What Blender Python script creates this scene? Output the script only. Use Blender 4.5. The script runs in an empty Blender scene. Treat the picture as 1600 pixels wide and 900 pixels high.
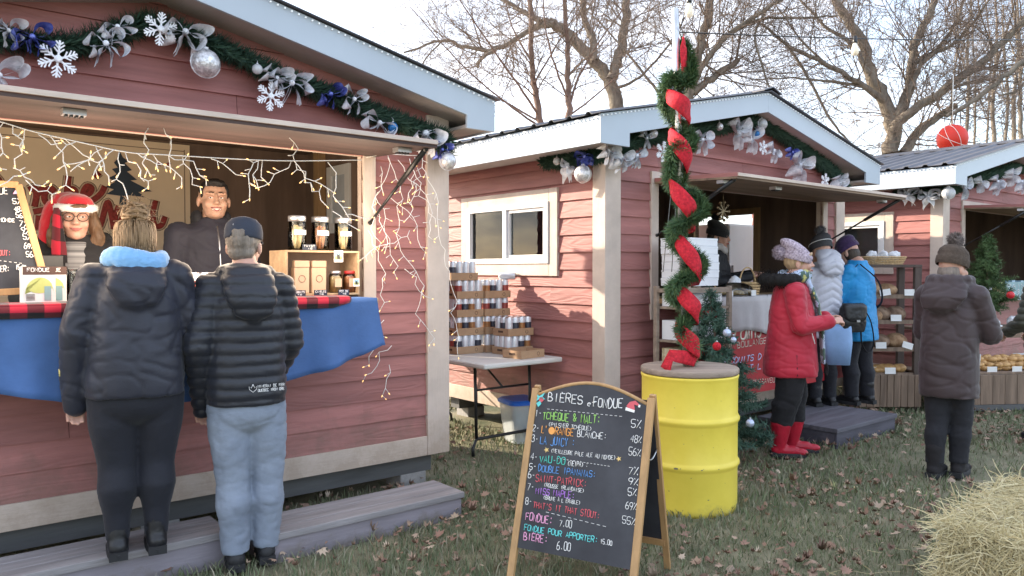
import bpy, bmesh, math, random
import numpy as np
from mathutils import Vector, Matrix, noise
from math import sin, cos, pi, radians, sqrt, atan2
random.seed(7)
SC = bpy.context.scene
COL = SC.collection
# ------------------------------------------------------------------ camera, sky, sun, exposure
F_PX = 1199.0; CAM_H = 1.45; PITCH = radians(1.386)
cd = bpy.data.cameras.new('camera'); cam = bpy.data.objects.new('camera', cd); COL.objects.link(cam)
cd.sensor_width = 36; cd.lens = 36 * F_PX / 1600; cd.clip_end = 2000; cd.clip_start = 0.05
cam.location = (0, 0, CAM_H); cam.rotation_euler = (pi / 2 - PITCH, 0, 0)
SC.camera = cam
SUN_EL = radians(22.5); SUN_DIR = Vector((-0.913, 0.407, 0)).normalized() * cos(SUN_EL) + Vector((0, 0, sin(SUN_EL)))
w = bpy.data.worlds.new('World'); SC.world = w; w.use_nodes = True
nt = w.node_tree; nt.nodes.clear()
def nd(tree, typ, **kw):
    n = tree.nodes.new(typ)
    for k, v in kw.items(): setattr(n, k, v)
    return n
out = nd(nt, 'ShaderNodeOutputWorld'); bg = nd(nt, 'ShaderNodeBackground')
sky = nd(nt, 'ShaderNodeTexSky', sky_type='NISHITA', sun_disc=False)
sky.sun_elevation = SUN_EL; sky.sun_rotation = atan2(SUN_DIR.x, SUN_DIR.y); sky.air_density = 1.0; sky.dust_density = 1.6; sky.ozone_density = 1.5
tc = nd(nt, 'ShaderNodeTexCoord'); mp = nd(nt, 'ShaderNodeMapping'); mp.inputs['Scale'].default_value = (1.0, 1.0, 2.6)
cn = nd(nt, 'ShaderNodeTexNoise'); cn.inputs['Scale'].default_value = 2.3; cn.inputs['Detail'].default_value = 8; cn.inputs['Roughness'].default_value = .62
cr = nd(nt, 'ShaderNodeValToRGB'); cr.color_ramp.elements[0].position = .36; cr.color_ramp.elements[1].position = .68
mx = nd(nt, 'ShaderNodeMix', data_type='RGBA'); mul = nd(nt, 'ShaderNodeMath', operation='MULTIPLY'); mul.inputs[1].default_value = .9
cm = nd(nt, 'ShaderNodeMath', operation='ADD'); cm.inputs[1].default_value = .12
nt.links.new(tc.outputs['Generated'], mp.inputs[0]); nt.links.new(mp.outputs[0], cn.inputs['Vector'])
nt.links.new(cn.outputs[0], cr.inputs[0]); nt.links.new(cr.outputs[0], mul.inputs[0]); nt.links.new(mul.outputs[0], cm.inputs[0])
nt.links.new(cm.outputs[0], mx.inputs[0]); nt.links.new(sky.outputs[0], mx.inputs[6]); mx.inputs[7].default_value = (3.7, 3.8, 4.1, 1)
nt.links.new(mx.outputs[2], bg.inputs[0]); bg.inputs[1].default_value = 0.14
nt.links.new(bg.outputs[0], out.inputs[0])
sl = bpy.data.lights.new('sun', 'SUN'); so = bpy.data.objects.new('sun', sl); COL.objects.link(so)
sl.energy = 2.9; sl.angle = radians(.6); sl.color = (1, .86, .68)
so.rotation_euler = SUN_DIR.to_track_quat('Z', 'Y').to_euler(); so.location = SUN_DIR * 40
SC.view_settings.view_transform = 'Standard'; SC.view_settings.look = 'None'; SC.view_settings.gamma = 1
SC.view_settings.use_curve_mapping = False; SC.view_settings.exposure = 2.08
SC.cycles.max_bounces = 6; SC.cycles.transparent_max_bounces = 12; SC.cycles.use_denoising = True
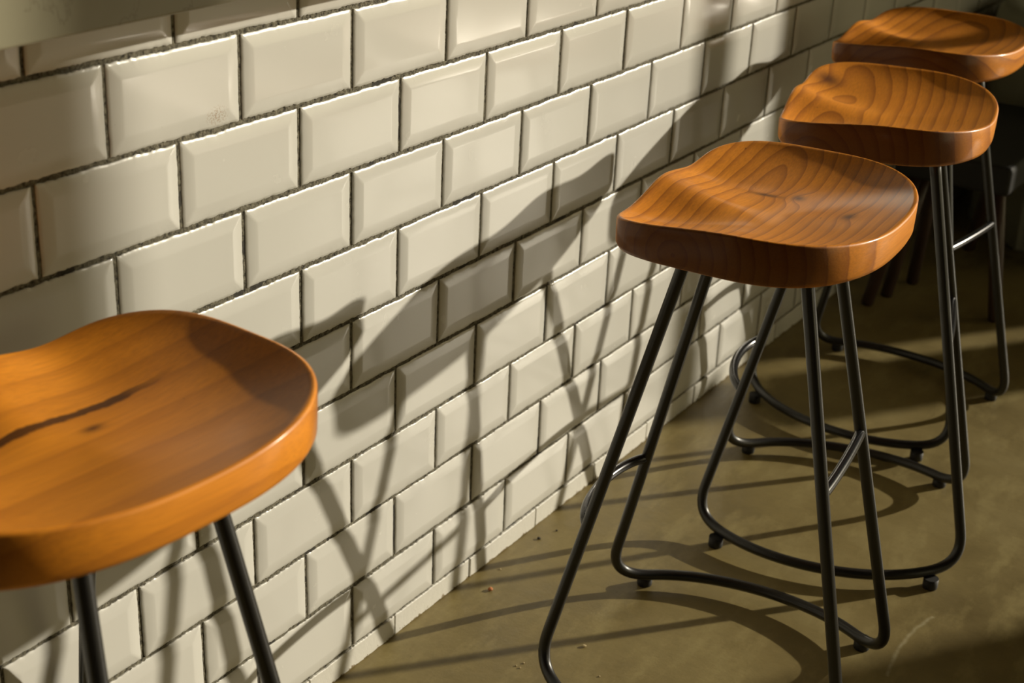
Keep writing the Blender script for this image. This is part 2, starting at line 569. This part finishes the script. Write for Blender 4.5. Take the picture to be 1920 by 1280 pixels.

------------------------------------------------------------

» Given request:
Images must not appear in the copy; reproduce everything else in the records verbatim.

» Exercise output:
What Blender Python script creates this scene? Output the script only. Use Blender 4.5. The script runs in an empty Blender scene. Treat the picture as 1600 pixels wide and 900 pixels high.
import bpy, bmesh, math, random
import numpy as np
from mathutils import Vector, Matrix, noise
from math import sin, cos, pi, radians, sqrt, atan2
random.seed(7)
SC = bpy.context.scene
COL = SC.collection
# ------------------------------------------------------------------ camera, sky, sun, exposure
F_PX = 1199.0; CAM_H = 1.45; PITCH = radians(1.386)
cd = bpy.data.cameras.new('camera'); cam = bpy.data.objects.new('camera', cd); COL.objects.link(cam)
cd.sensor_width = 36; cd.lens = 36 * F_PX / 1600; cd.clip_end = 2000; cd.clip_start = 0.05
cam.location = (0, 0, CAM_H); cam.rotation_euler = (pi / 2 - PITCH, 0, 0)
SC.camera = cam
SUN_EL = radians(22.5); SUN_DIR = Vector((-0.913, 0.407, 0)).normalized() * cos(SUN_EL) + Vector((0, 0, sin(SUN_EL)))
w = bpy.data.worlds.new('World'); SC.world = w; w.use_nodes = True
nt = w.node_tree; nt.nodes.clear()
def nd(tree, typ, **kw):
    n = tree.nodes.new(typ)
    for k, v in kw.items(): setattr(n, k, v)
    return n
out = nd(nt, 'ShaderNodeOutputWorld'); bg = nd(nt, 'ShaderNodeBackground')
sky = nd(nt, 'ShaderNodeTexSky', sky_type='NISHITA', sun_disc=False)
sky.sun_elevation = SUN_EL; sky.sun_rotation = atan2(SUN_DIR.x, SUN_DIR.y); sky.air_density = 1.0; sky.dust_density = 1.6; sky.ozone_density = 1.5
tc = nd(nt, 'ShaderNodeTexCoord'); mp = nd(nt, 'ShaderNodeMapping'); mp.inputs['Scale'].default_value = (1.0, 1.0, 2.6)
cn = nd(nt, 'ShaderNodeTexNoise'); cn.inputs['Scale'].default_value = 2.3; cn.inputs['Detail'].default_value = 8; cn.inputs['Roughness'].default_value = .62
cr = nd(nt, 'ShaderNodeValToRGB'); cr.color_ramp.elements[0].position = .36; cr.color_ramp.elements[1].position = .68
mx = nd(nt, 'ShaderNodeMix', data_type='RGBA'); mul = nd(nt, 'ShaderNodeMath', operation='MULTIPLY'); mul.inputs[1].default_value = .9
cm = nd(nt, 'ShaderNodeMath', operation='ADD'); cm.inputs[1].default_value = .12
nt.links.new(tc.outputs['Generated'], mp.inputs[0]); nt.links.new(mp.outputs[0], cn.inputs['Vector'])
nt.links.new(cn.outputs[0], cr.inputs[0]); nt.links.new(cr.outputs[0], mul.inputs[0]); nt.links.new(mul.outputs[0], cm.inputs[0])
nt.links.new(cm.outputs[0], mx.inputs[0]); nt.links.new(sky.outputs[0], mx.inputs[6]); mx.inputs[7].default_value = (3.7, 3.8, 4.1, 1)
nt.links.new(mx.outputs[2], bg.inputs[0]); bg.inputs[1].default_value = 0.14
nt.links.new(bg.outputs[0], out.inputs[0])
sl = bpy.data.lights.new('sun', 'SUN'); so = bpy.data.objects.new('sun', sl); COL.objects.link(so)
sl.energy = 2.9; sl.angle = radians(.6); sl.color = (1, .86, .68)
so.rotation_euler = SUN_DIR.to_track_quat('Z', 'Y').to_euler(); so.location = SUN_DIR * 40
SC.view_settings.view_transform = 'Standard'; SC.view_settings.look = 'None'; SC.view_settings.gamma = 1
SC.view_settings.use_curve_mapping = False; SC.view_settings.exposure = 2.08
SC.cycles.max_bounces = 6; SC.cycles.transparent_max_bounces = 12; SC.cycles.use_denoising = True
Keep writing the Blender script for this image. This is part 2, starting at line 569. This part finishes the script. Write for Blender 4.5. Take the picture to be 1920 by 1280 pixels.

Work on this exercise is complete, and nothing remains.